О деревенском детстве Мусоргского Стасов писал: «Здесь он провел первые свои десять лет, и на всю жизнь остался под глубочайшим впечатлением той народной жизни, тех сцен и типов, которые окружали его молодость. Большинство лучших его созданий, романсов и оперных сцен воспроизводят народные, по преимуществу крестьянские типы, мотивы и сцены». Это подтверждает и другой исследователь творчества композитора — В. Г. Каратыгин: «По отношению к Мусоргскому невозможно сомневаться, что в развитии его глубокого, почвенного реализма и национализма сыграли огромную роль годы его детства, сплошь протекавшие среди широких просторов Псковской деревни...» И позже многие известные критики, биографы, музыковеды отмечали то же самое, но, к сожалению, об этом периоде жизни Мусоргского не было ни одной публикации. Автор документальной и пока лучшей книги о композиторе «Труды и дни М. П. Мусоргского. Летопись жизни и творчества» А. А. Орлова откровенно признается: «Что мы знаем о детстве Мусоргского — времени, когда складывалась, формировалась личность художника-музыканта? Да почти что ничего...» Попытаемся же воссоздать годы жизни Модеста Мусоргского в Кареве с 1839 по 1849 год, сопоставляя новые архивные находки, воспоминания старожилов, родственников композитора с эпистолярным и литературным наследием Мусоргского и его современников.
Прежде всего заглянем в главный и достоверный справочник — «Исповедные росписи» Одигитриевской церкви.

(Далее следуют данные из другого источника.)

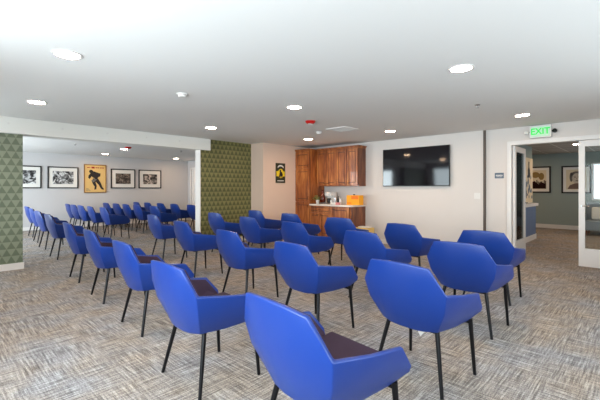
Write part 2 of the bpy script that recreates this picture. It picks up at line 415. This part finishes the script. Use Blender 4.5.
# lobby portraits
for k, (ya, lab) in enumerate(((3.12, 'black framed brown toned print left of the portrait in the lobby'), (2.07, 'black framed portrait print seen through the entrance opening'))):
    q = picture((14.4, ya), math.radians(-90), .765, .88, 1.155 if k else 1.165, M['frame_black'], M['cream'], lab, border=.045, matw=.08)
    f = MB(); a, b = -.0215, -.0183
    if k:
        f.ell(.40, .60, .155, .10, a, b); f.ell(.26, .52, .045, .15, a, b); f.ell(.54, .52, .04, .13, a, b)
        f.build('hair_print', M['grey_ink'], q)
        MB().ell(.40, .48, .12, .16, -.024, -.0216).build('face_print', mat('print_skin', (196,184,168), .8), q)
        g = MB().ell(.355, .51, .022, .009, -.026, -.0242).ell(.445, .51, .022, .009, -.026, -.0242).ell(.40, .40, .035, .011, -.026, -.0242).box(.395, .405, -.026, -.0242, .44, .50)
        g.box(.32, .38, -.026, -.0242, .53, .536).box(.42, .48, -.026, -.0242, .53, .536); g.build('feature_print', M['ink'], q)
        MB().prism([(.16,.14),(.62,.14),(.58,.25),(.46,.32),(.36,.32),(.22,.26)], -.0215, -.0183).build('shoulder_print', mat('print_brown', (120,96,84), .8), q)
    else:
        g = MB()
        for i in range(14): g.box(.15+.035*i, .175+.035*i, a, b, .14, .14+random.uniform(.12, .30))
        g.prism([(.14,.14),(.62,.14),(.62,.30),(.5,.36),(.42,.28),(.3,.4),(.14,.3)], a, b)
        g.build('crowd_print', mat('print_dark_red', (60,22,18), .8), q)
        g = MB().ell(.33, .6, .12, .10, a, b).ell(.5, .55, .08, .12, a, b); g.build('figure_print', mat('print_gold', (150,122,70), .8), q)

# ------------------------------------------------------------------ screen, plates, signs (wall facing -X)
R90 = math.radians(-90)
tv = thing('television', (XW-.004, 4.556, 1.36), 'large wall mounted flat black television', 'television', R90)
MB().box(.25, 1.32, -.03, 0, .2, .66).build('wall_bracket', M['black'], tv)
MB().box(0, 1.566, -.065, -.03, 0, .86, .004).build('bezel', M['black'], tv)
MB().box(.012, 1.554, -.0675, -.0645, .018, .848).build('screen', M['screen'], tv)
sw = thing('light_switch', (XW, 2.53, 1.105), 'white double light switch plate on the wall right of the television', 'switch', R90)
MB().box(0, .115, -.008, 0, 0, .118, .003).build('plate', M['plastic'], sw)
for k in range(2): MB().box(.022+k*.042, .050+k*.042, -.013, -.0075, .03, .088, .002).build('rocker', M['plastic'], sw)
rs = thing('room_sign', (XW+.05, 2.164, 1.505), 'small slate blue room sign left of the glazed entrance', 'sign', R90)
MB().box(0, .157, -.012, 0, 0, .105, .003).build('plate', M['sign_blue'], rs)
g = MB()
for k in range(6): g.box(.022+.02*k, .034+.02*k, -.0145, -.0118, .042, .068)
g.build('lettering', M['matboard'], rs)
MB().box(.03, .13, -.0135, -.0118, .025, .031).build('underline', M['matboard'], rs)

ex = thing('exit_sign', (XW+.05, 1.571, 2.215), 'green lit EXIT sign with two lamp heads above the entrance', 'sign', R90)
MB().box(0, .33, -.08, 0, 0, .215, .006).build('housing', M['plastic'], ex)
MB().box(.025, .305, -.083, -.0795, .02, .195).build('face', M['exit_face'], ex)
def text_mesh(txt, size, depth):
    cu = bpy.data.curves.new('t', 'FONT'); cu.body = txt; cu.size = size; cu.extrude = depth; cu.align_x = 'CENTER'; cu.align_y = 'CENTER'; cu.offset = size*.02
    ob = bpy.data.objects.new('t', cu); col.objects.link(ob)
    me = bpy.data.meshes.new_from_object(ob.evaluated_get(bpy.context.evaluated_depsgraph_get()))
    bpy.data.objects.remove(ob); return me
me = text_mesh('EXIT', .155, .002)
me.transform(Matrix.Rotation(math.radians(90), 4, 'X') ); me.transform(Matrix.Scale(.92, 4, (1,0,0)))
me.materials.append(M['green_lit'])
le = bpy.data.objects.new('lettering', me); col.objects.link(le); le.parent = ex; le.location = (.165, -.086, .107)
for k, sx in ((0, -.05), (1, .38)):
    lh = MB().lathe([(.018, -.03), (.034, -.01), (.036, .02), (.030, .025)]).build('lamp_head', M['black' if k else 'plastic'], ex, True)
    lh.location = (sx, -.07, .10); lh.rotation_euler = (math.radians(70), 0, math.radians(-25 if k else 25))
    MB().tube((0 if not k else .33, -.04, .11), (sx, -.06, .10), .008).build('bracket', M['black'], ex)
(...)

В 1839 году по сельцу Кареву «прописаны» помещик коллежский секретарь Петр Алексеевич Мусоргский, жена его Юлия Ивановна и дети их «Филарет — 3 лет», «Модест — 10 месяцев».
В списке дворовых (а их в маленьком каревском имении было в то время всего 15) на первом месте семья Степана Пахомовича Иванова с женой Федосьей Васильевной и тремя детьми: Феонией, Павлом и Александром (перечень жителей села, сельца или деревни производился, так сказать, сверху вниз, соответственно положению, «чину», начиная с господ и их приближенных). На шестидесятилетнего Степана Пахомовича были возложены обязанности управляющего. В числе избранных он находился и потому, что состоял в родстве с Ириной Егоровной и Петром Алексеевичем — хозяином усадьбы. Степан Пахомович получил прозвище Мороз, и позже его дети станут носить фамилию Морозовы. По наследству перейдет им и должность управляющего. В 1839 году старшему сыну Александру было шестнадцать лет и он числился в господском доме как «дядька» Филарета и Модеста. Через десять лет, когда родители отвезут мальчиков учиться в Петербург в школу гвардейских подпрапорщиков, среди прочей прислуги — горничной, кухарки, кучера — поедут в столицу и сыновья Степана Пахомовича Александр и Павел. Позже, когда братья Мусоргские закончат учебу, Александр Степанович женится на вольной и вернется в Карево.
По «Исповедным росписям» в списках дворовых находим также вдову Татьяну Афанасьевну с двумя детьми — двенадцатилетней Дарьей и годовалым Афанасием — ровесником Модеста. Так как другие молодые женщины с грудным ребенком в «росписях» не значатся, то именно Татьяна Афанасьевна, вероятно, была кормилицей Модеста. Обычно кормилицы становились и нянями, но в последующие годы в числе самых приближенных к Мусоргским дворовых стоит Ксения Семеновна, тоже «вдова», с незаконнорожденным сыном Григорием. Ксении Семеновне было от 55 до 65 лет, и это совпадает с определением Мусоргского «няня... старая».
Татьяна Георгиевна Мусоргская, внучатая племянница композитора, рассказывала, что няня в доме почиталась как равноправный член семьи, «самый верный человек». Она жила рядом с детской, питалась с господского стола и, кроме того, «заведовала» самоваром, который «шумел» почти круглые сутки — в любое время по первому требованию подавался горячий, «с ключа», чай. «Нянюшка умная и хорошая» имела и свой голос, могла не только устроить выволочку детям, но даже отчитать самого барина и «говорила ему на ты». В этой связи интересно мнение академика Д. С. Лихачева об отношении передовых дворян к своим крепостным. Как считает ученый, у господ со слугами и крестьянами нередко устанавливались добрые отношения — это придавало устойчивость быту. Истинные интеллигенты никогда не унижали слабого, не показывали своего превосходства — типичная черта культурного человека.